How do you work square root problems when there is a number outside the radical that needs to be divided out.

Example: 2(square root of 5x-1)=3(square root of 2x+4). How can you get both of the radicals by themselves in order to solve the equation?

4 (5x-1) = 9 (2x+4) you mean?

By the way be careful to check results whenever you square both sides like that. remember -1^2 = +1^2

so you can introduce answers that do not work in the original.

The two and the three are both being multiplied to the square roots that are on both sides of the equal sign. I don't know how to isolate the radicals(to get everything being added, subtracted, multiplied, or divided away) in order to square everything to get rid of the radicals. If the problem was 4+(square root of 4+3x)=6, I know that all you do is subtract the four at the beginning and you square everything. It would be 4+3x=4 and then solve from there, which this problem probably doesn't work b/c I made it up.

look

5 sqrt (25) = sqrt (625)
5^2 (25) = 625
25 * 25 = 625
625 = 625

How are you getting the five? I am not really understanding.

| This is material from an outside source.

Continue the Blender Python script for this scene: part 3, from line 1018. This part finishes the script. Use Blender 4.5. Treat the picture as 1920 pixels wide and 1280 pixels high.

Since the numbers 2 and 3 are being MULTIPLIED, how can you just add them instead of dividing

this is all because

[5 sqrt(25) ][5 sqrt(25)] = 25 * 25

WHERE ARE YOU GETTING THE 5 AND THE 25. HOW ARE YOU MULTIPLYING THESE RANDOM NUMBERS TOGETHER?

I just made the problem with 5 up to show what is happening

the point is that in your problem
[ 2 sqrt(5x-1) ] [ 2 sqrt (5x-1) ]
= 2*2 * (5x-1)
= 4 * (5x-1)

Perhaps say

(a * b)^2 = a^2 * b^2
whatever a and b are

my teacher told me that the only way you can square EVERYTHING was if you ISOLATE the radicals. What you're doing is something completely different.

You could have told me you made up a completely different problem.